A statement from Meg French, SLF Executive Director on #Budget2025

I am deeply disappointed in the Government of Canada.

For the past nine months, I’ve been hearing directly from our partners in Africa about the devastating impacts of cuts to international aid and global health, cuts largely driven by the United States. Just yesterday, the head of one of our partner organizations in Kenya told me that girls in her community no longer have the support they need to continue on to secondary or tertiary education. Without that example, younger girls are losing motivation to stay in school. Home-based HIV testing has stopped. Free drugs for malaria and other common illnesses are no longer available. And the local health centre that once had four nurses now has just one.

At the Stephen Lewis Foundation we have been working relentlessly to support our partners as they reorganize in the wake of these funding cuts and to raise additional funds to fill the growing gaps. Canadians have stepped up. Across the country, people are expressing outrage at the cuts and the harm they’re causing to communities across Africa, and beyond. They’re increasing their donations. They’re contacting their Members of Parliament and calling for Canada to maintain its leadership in global health. Just yesterday, we received a new ten-year commitment from a donor who said she simply couldn’t stand by as global health funding is dismantled.

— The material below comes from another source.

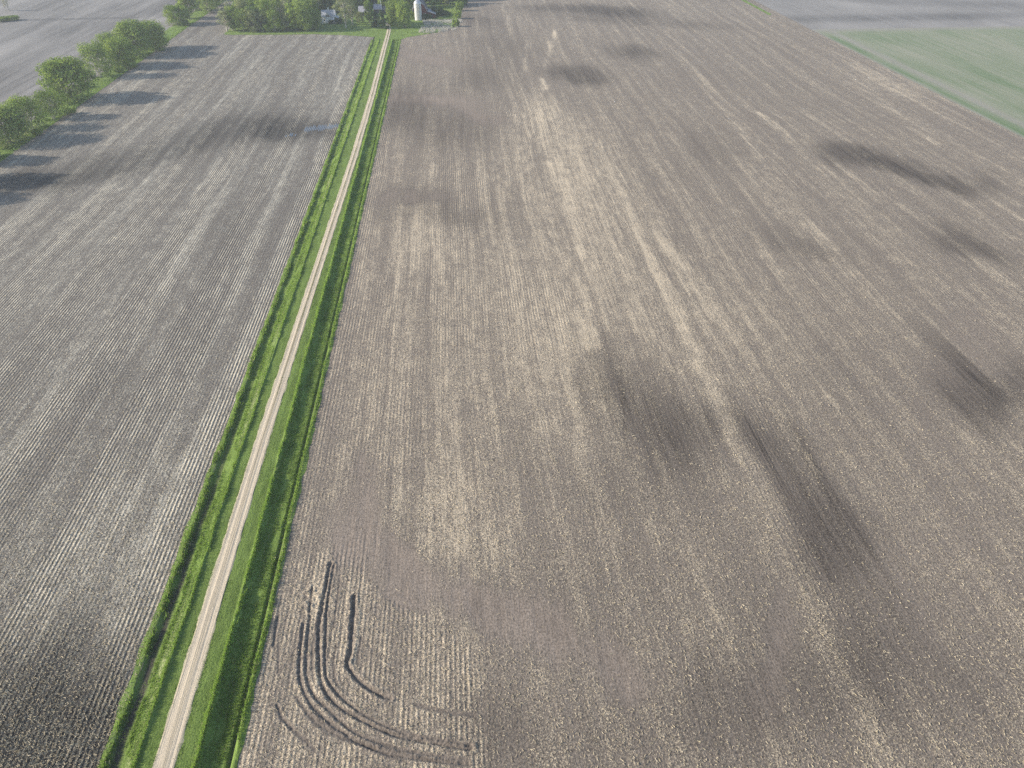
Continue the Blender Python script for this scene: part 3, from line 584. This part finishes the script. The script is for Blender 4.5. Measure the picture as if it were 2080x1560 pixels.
# ---------------------------------------------------------------- trees
def tree_meshes(tag_, seed, hgt, rad, base, leaves, size, blobs, leafmat, barkmat, shape='round', stems=1, fill=.68):
    r = np.random.default_rng(seed); mb = MB(); cs = []
    for i in range(blobs):
        t = (i + .5) / blobs; z = base + (hgt - base) * (t ** .8)
        rel = (z - base) / (hgt - base)
        if shape == 'round': env = math.sqrt(max(.05, 1 - (2 * rel - .85) ** 2 / 1.5))
        elif shape == 'cone': env = 1.02 - .88 * rel
        elif shape == 'tall': env = .55 + .45 * math.sin(math.pi * min(1, rel * 1.05))
        else: env = .75 + .25 * math.sin(3 * rel)
        a = i * 2.4 + r.random() * .8; d = rad * env * (.45 + .4 * r.random()) * (0.25 if (i == blobs - 1 and shape != 'bush') else 1)
        br = rad * (.30 + .16 * r.random()) * (1 if shape != 'cone' else .75 * (1.15 - rel * .8))
        z2 = min(z, hgt - br * .7)
        cs.append((np.array([math.cos(a) * d, math.sin(a) * d, z2]), br))
    lean = (r.random(2) - .5) * hgt * .06
    for s in range(stems):
        off = np.array([0, 0, 0]) if stems == 1 else np.array([math.cos(s * 2.3) * .6, math.sin(s * 2.3) * .6, 0])
        tip = np.array([lean[0], lean[1], hgt * .72]) + off * (1 if stems == 1 else 3.5)
        mb.tube([off, off * 1.2 + np.array([lean[0] * .2, lean[1] * .2, hgt * .2]), off + (tip - off) * .55, tip], [hgt * .026 / stems ** .4, hgt * .020 / stems ** .4, hgt * .013, hgt * .004], 7)
    for c, br in cs:
        z0 = max(base * .6, c[2] * .5); st = np.array([lean[0] * z0 / hgt, lean[1] * z0 / hgt, z0]); mid_ = (st + c) / 2 + np.array([0, 0, -.04 * hgt])
        mb.tube([st, mid_, c + (c - st) * .15], [hgt * .010, hgt * .007, hgt * .002], 5)
        for q in range(3):
            e = c + (r.random(3) - .5) * 2 * br * np.array([1, 1, .8]); mb.tube([(mid_ + c) / 2, e], [hgt * .004, hgt * .0012], 4)
    tm = mb.mesh(tag_ + '_trunk'); tm.materials.append(barkmat)
    wts = np.array([b ** 2 for _, b in cs]); wts /= wts.sum(); cnt = (wts * leaves).astype(int)
    cen = np.concatenate([np.repeat(c[None], k, 0) for (c, b), k in zip(cs, cnt)]); rr = np.concatenate([np.full(k, b) for (c, b), k in zip(cs, cnt)])
    tb = np.concatenate([np.full(k, r.random()) for k in cnt]); n = len(cen)
    d = r.standard_normal((n, 3)); d /= np.linalg.norm(d, axis=1)[:, None]
    # lumpy shell: sub-clusters of leaves
    q = r.standard_normal((26, 3)); q /= np.linalg.norm(q, axis=1)[:, None]
    pick = q[r.integers(0, 26, n)]; d = d * (1 - fill) + pick * fill; d /= np.linalg.norm(d, axis=1)[:, None]
    rad_ = rr * (1.08 - .55 * r.random(n) ** 1.6); p = cen + d * rad_[:, None] * np.array([1, 1, .82])
    p[:, 2] = np.maximum(p[:, 2], .25)
    nrm = d * 1.2 + r.standard_normal((n, 3)) * .45 + np.array([0, 0, .15]); nrm /= np.linalg.norm(nrm, axis=1)[:, None]
    u = np.cross(nrm, r.standard_normal((n, 3))); u /= np.linalg.norm(u, axis=1)[:, None]; v = np.cross(nrm, u)
    s = size * (.6 + .8 * r.random(n))[:, None]
    co = np.stack([p - u * s, p - v * s * .6 + u * s * .1, p + u * s, p + v * s * .6 - u * s * .1], 1).reshape(-1, 3)
    cm = mesh_np(tag_ + '_crown', co, np.arange(4 * n).reshape(-1, 4), 4); cm.materials.append(leafmat)
    tone = np.clip(.5 * tb + .5 * r.random(n), 0, 1); set_attr(cm, 'tone', np.repeat(np.stack([tone, tone, tone, tone], 1), 4, 0))
    return tm, cm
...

Until now, I’ve held on to the hope that Canada would not follow the U.S.’s example — that we would show the moral courage to continue, even expand, our support for communities whose health and human rights are under threat. But yesterday’s federal #Budget2025 extinguished that hope. Prime Minister Mark Carney’s government has announced $2.7 billion in cuts over the next four years to international assistance, including reductions to global health programming. The justification? That “Canada’s contribution has grown disproportionately relative to other similar economies.” Is that really our standard — what others give? If so, we are reducing ourselves to the lowest common denominator. At a time when Canada’s leadership is needed most, should we not be the ones setting the bar? 

Yes, Canada is facing economic challenges. But overseas development assistance accounts for only 34 cents of every $100 of our gross national income. Cutting aid to those who need it most, and threatening decades of progress in the fight against AIDS, does not represent a “Canada Strong.” It represents a Canada that has lost its moral compass.